■ WHAT YOU SHOULD DO:
Only the lines from the one containing "0.13), 0.38, 0.03)" through the one containing "0.09), 0.36, 0.02)" are to be copied, exactly and with both ends kept.

■ INPUT RECORDS:
::::::::
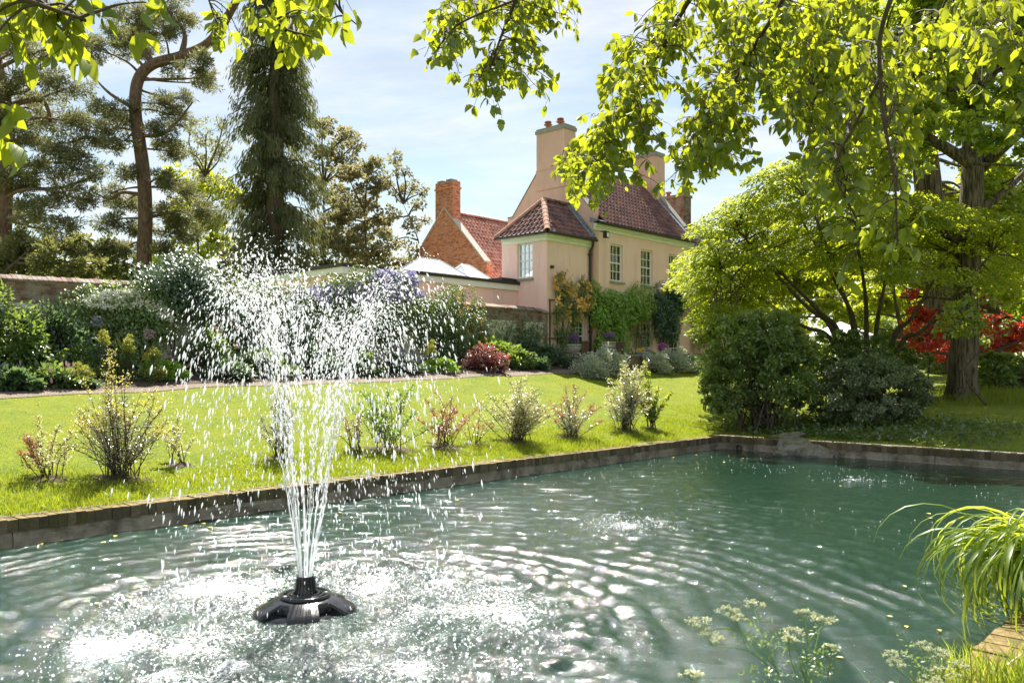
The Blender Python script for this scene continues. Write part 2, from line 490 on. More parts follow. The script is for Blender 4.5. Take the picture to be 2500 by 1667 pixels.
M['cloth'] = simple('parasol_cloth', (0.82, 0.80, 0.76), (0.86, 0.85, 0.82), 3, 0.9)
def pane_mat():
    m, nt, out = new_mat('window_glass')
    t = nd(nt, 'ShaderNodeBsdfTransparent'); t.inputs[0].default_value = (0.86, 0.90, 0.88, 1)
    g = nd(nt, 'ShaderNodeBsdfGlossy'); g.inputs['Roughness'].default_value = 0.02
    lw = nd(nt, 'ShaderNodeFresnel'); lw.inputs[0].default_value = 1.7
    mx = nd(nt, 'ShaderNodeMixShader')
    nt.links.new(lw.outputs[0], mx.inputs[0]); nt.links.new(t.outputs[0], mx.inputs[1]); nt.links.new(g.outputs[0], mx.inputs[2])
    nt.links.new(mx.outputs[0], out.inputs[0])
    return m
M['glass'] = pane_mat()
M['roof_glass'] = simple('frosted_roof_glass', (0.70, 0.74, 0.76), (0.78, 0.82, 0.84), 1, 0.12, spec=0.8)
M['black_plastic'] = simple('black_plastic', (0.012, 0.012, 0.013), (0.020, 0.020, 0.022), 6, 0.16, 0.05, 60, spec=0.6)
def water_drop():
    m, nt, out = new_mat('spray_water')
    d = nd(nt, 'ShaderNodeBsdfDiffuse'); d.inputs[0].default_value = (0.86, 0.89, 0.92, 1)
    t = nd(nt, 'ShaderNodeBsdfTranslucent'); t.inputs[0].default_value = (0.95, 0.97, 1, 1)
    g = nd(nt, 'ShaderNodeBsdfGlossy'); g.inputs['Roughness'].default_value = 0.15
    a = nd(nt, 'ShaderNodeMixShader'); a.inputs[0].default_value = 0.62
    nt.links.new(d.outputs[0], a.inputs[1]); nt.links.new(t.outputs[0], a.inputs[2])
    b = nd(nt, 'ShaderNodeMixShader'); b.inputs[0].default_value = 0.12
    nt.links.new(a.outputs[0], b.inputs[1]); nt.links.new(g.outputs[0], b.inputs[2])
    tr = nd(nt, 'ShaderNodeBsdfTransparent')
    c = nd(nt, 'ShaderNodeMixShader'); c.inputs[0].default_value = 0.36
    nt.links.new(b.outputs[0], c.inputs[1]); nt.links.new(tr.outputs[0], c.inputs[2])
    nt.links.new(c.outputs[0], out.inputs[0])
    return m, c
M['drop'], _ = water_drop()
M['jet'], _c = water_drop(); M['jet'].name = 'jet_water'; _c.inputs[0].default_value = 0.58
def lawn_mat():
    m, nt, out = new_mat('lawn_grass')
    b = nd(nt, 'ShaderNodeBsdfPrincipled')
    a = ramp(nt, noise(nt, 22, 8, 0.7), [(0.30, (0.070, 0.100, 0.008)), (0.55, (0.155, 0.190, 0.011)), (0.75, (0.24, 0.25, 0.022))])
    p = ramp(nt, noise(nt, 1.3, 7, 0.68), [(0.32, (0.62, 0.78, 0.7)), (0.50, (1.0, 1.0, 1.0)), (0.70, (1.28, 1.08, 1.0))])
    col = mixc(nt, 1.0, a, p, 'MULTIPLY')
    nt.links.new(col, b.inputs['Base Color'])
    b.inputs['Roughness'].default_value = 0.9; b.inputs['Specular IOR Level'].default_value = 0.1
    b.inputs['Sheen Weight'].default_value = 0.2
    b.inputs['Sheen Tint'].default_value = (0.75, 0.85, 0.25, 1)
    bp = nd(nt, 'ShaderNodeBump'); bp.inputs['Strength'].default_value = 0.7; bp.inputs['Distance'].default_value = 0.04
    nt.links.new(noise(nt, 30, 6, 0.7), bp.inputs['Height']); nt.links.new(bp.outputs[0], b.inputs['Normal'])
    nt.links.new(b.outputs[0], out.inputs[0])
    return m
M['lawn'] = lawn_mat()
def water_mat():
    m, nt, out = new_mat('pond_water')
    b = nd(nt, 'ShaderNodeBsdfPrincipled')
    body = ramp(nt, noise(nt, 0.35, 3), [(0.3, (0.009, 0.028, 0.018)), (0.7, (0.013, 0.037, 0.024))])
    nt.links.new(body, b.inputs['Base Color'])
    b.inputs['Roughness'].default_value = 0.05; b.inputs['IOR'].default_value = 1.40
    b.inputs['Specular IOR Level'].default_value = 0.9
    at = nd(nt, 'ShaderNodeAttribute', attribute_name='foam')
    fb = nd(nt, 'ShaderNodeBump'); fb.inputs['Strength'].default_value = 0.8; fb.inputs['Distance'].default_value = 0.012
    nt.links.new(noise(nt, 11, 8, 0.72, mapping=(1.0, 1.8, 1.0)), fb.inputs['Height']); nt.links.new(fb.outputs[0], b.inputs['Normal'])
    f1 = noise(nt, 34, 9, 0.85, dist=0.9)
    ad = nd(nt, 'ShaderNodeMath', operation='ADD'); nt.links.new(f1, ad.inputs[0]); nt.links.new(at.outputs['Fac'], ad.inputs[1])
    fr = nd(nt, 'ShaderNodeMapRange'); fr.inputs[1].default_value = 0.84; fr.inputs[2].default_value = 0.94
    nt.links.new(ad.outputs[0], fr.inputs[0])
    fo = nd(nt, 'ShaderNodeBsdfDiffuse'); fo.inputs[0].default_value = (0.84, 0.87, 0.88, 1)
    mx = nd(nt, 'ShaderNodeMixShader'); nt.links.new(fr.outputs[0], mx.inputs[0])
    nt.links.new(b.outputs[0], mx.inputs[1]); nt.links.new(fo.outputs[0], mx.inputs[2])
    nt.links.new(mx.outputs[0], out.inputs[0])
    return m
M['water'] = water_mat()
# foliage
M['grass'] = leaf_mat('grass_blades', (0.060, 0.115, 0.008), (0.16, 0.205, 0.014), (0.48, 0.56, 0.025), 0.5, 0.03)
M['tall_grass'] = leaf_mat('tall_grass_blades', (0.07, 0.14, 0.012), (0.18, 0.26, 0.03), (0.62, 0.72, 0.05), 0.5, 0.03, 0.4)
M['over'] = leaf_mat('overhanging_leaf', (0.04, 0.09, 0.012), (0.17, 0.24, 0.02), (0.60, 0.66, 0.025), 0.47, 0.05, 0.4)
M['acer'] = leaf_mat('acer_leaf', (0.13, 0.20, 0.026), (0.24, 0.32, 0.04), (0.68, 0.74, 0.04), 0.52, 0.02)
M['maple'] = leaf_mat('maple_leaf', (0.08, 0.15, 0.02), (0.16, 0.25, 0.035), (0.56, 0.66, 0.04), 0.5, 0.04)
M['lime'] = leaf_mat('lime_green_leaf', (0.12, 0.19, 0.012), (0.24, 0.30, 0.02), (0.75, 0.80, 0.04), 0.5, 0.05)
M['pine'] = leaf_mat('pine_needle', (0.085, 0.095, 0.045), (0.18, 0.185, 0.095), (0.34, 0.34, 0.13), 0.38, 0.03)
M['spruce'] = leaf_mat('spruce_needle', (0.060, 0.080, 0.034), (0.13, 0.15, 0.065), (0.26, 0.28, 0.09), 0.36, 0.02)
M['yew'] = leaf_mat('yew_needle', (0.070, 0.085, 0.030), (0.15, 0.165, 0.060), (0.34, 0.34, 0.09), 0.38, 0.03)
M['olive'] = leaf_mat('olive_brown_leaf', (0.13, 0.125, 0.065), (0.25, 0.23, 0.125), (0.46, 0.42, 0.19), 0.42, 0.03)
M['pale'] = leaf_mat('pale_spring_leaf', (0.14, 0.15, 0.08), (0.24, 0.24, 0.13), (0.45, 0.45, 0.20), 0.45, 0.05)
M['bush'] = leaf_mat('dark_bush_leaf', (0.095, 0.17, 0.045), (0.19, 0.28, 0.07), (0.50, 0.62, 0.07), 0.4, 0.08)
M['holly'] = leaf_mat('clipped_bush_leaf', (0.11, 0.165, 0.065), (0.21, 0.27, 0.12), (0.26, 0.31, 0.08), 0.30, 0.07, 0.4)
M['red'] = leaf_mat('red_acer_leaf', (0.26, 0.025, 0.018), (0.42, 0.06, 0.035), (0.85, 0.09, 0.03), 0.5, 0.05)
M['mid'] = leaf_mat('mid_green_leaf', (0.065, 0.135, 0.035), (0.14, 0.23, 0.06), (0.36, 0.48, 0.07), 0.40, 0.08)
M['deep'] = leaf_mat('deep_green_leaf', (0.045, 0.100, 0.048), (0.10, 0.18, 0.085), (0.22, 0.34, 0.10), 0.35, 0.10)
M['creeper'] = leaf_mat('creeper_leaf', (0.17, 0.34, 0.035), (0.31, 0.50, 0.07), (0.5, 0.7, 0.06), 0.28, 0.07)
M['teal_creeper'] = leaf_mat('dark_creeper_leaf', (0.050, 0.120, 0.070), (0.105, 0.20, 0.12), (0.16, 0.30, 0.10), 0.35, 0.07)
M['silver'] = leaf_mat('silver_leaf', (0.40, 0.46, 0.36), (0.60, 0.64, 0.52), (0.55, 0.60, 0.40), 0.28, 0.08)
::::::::
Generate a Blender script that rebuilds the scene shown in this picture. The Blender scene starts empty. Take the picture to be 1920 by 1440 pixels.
::::::::
■ THE RESPONSE:
M['pine'] = leaf_mat('pine_needle', (0.085, 0.095, 0.045), (0.18, 0.185, 0.095), (0.34, 0.34, 0.13), 0.38, 0.03)
M['spruce'] = leaf_mat('spruce_needle', (0.060, 0.080, 0.034), (0.13, 0.15, 0.065), (0.26, 0.28, 0.09), 0.36, 0.02)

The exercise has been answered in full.